Fine. Believe what you want. I still have stuff to read and listen from the last few weeks blog posts, episodes and even whole slack channels to subscribe to. I bet if I go ahead with those too, I will find even more common points. But let’s go on.
To keep you engaged and closer to those events we talked about, during the BoF sessions at Autocon3, I sat in a discussion for data models, which in fact proved how a lot of us have totally different backgrounds, affecting our perspective. How we interact with other people we meet along the way can certainly enhance our perspective and perhaps we can offer the same thing back to them, leading to exciting and inspiring origin stories. Separating people from the networking space into ‘us‘ and ‘them‘ (progressive/traditional, you pick who is who) is a delusional stance that comes from a social defense mechanism. It doesn’t help anyone, it’s not based on reality and it can only give everyone grief, unless you take a really long and hard look and try to approach everyone as a person.
– So Peace and Flowers all around then? And if that doesn’t work?
Then, to use another popular cultural reference, ‘I choose violence’! If you need to go to ‘war‘, if you really can’t avoid conflict, then it is what it is! Size it all up, gather your courage, pack your gear and head out for it. But remember these three things:
- In a ‘war‘, in a conflict situation, there are always casualties.

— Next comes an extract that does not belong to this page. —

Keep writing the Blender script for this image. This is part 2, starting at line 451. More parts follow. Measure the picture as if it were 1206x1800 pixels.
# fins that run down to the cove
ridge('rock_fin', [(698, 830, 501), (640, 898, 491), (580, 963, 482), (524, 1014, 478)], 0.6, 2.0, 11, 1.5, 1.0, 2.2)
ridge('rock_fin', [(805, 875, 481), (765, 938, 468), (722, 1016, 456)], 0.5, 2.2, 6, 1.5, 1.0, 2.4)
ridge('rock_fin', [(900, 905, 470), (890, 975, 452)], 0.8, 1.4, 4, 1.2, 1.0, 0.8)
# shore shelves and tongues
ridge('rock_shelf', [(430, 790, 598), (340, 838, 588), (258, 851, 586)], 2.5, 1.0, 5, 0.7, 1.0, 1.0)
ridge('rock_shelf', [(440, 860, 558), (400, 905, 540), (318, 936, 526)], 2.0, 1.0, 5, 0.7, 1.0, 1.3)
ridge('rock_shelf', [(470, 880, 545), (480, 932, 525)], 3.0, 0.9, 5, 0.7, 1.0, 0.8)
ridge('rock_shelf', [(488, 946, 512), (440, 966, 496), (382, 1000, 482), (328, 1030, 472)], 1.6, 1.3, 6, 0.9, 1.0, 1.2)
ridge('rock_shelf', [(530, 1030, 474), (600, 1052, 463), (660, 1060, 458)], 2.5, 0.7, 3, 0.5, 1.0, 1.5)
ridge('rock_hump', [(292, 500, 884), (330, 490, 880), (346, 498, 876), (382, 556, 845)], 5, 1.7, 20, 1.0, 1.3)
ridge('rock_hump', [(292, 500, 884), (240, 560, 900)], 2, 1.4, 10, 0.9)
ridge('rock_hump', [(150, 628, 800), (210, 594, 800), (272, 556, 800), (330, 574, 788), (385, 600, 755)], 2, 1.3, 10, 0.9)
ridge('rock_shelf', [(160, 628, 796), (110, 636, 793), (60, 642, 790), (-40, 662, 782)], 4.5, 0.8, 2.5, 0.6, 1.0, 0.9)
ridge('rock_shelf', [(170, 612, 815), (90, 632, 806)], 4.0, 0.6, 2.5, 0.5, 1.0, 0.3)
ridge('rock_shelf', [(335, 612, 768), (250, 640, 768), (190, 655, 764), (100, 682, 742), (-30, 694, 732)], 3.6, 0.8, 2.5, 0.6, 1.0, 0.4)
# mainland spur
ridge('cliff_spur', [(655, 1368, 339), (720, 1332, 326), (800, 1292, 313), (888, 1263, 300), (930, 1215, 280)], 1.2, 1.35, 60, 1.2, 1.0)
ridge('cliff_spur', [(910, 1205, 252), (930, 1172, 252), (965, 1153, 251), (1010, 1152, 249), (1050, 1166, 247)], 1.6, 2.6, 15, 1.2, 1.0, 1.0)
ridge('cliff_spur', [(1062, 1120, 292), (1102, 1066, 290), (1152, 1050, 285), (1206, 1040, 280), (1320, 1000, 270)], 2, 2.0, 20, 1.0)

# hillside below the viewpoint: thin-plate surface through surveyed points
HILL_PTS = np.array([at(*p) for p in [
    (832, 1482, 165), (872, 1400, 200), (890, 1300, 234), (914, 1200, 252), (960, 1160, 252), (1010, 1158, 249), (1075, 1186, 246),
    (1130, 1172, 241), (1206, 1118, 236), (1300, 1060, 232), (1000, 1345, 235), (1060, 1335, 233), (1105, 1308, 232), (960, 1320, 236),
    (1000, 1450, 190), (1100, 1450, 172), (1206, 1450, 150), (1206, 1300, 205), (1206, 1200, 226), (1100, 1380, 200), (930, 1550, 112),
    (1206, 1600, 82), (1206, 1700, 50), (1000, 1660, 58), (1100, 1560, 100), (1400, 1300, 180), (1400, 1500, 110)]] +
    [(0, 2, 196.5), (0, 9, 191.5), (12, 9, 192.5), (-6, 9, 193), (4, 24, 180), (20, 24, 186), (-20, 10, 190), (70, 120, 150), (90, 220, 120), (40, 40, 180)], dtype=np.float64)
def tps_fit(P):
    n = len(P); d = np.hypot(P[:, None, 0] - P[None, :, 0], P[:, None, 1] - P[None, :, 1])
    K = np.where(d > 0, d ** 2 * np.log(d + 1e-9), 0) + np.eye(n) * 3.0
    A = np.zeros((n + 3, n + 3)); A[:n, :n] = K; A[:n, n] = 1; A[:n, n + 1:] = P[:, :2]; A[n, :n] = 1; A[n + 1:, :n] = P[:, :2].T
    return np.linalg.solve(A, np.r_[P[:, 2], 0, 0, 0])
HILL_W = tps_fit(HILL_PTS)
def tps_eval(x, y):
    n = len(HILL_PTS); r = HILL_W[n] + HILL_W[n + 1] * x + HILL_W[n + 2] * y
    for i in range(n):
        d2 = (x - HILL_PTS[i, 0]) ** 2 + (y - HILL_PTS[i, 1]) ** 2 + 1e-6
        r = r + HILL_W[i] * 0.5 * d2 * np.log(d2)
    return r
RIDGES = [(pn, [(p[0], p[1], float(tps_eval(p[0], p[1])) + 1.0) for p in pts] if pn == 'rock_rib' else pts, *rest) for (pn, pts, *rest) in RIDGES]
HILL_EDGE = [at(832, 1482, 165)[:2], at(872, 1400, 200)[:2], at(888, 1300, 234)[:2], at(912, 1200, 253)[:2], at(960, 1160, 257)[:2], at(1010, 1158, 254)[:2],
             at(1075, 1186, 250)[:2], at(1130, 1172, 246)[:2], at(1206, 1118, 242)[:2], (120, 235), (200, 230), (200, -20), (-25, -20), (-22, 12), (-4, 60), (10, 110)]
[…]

- It’s easy to picture what you stand to gain from the conflict, but you don’t always expect what you may loose in it.
- It’s possible you may find yourself in a more difficult position after the conflict and may have to spend a lot more time, resources and good will to get back to where you were.
– Spoken like a true old-timer..
Like I said, wisdom doesn’t come with age. All we learn, if we are lucky, is to exercise “All things in moderation, including moderation” (Socrates).
I have to leave you now, as I am preparing for a presentation on how to migrate from Nagios to Grafana with Prometheus for Service Level Monitoring, first thing in the morning..
– You have to prepare for a presentation in the morning? So why are you here talking to me?
Stress-relief my friend. Stress-relief.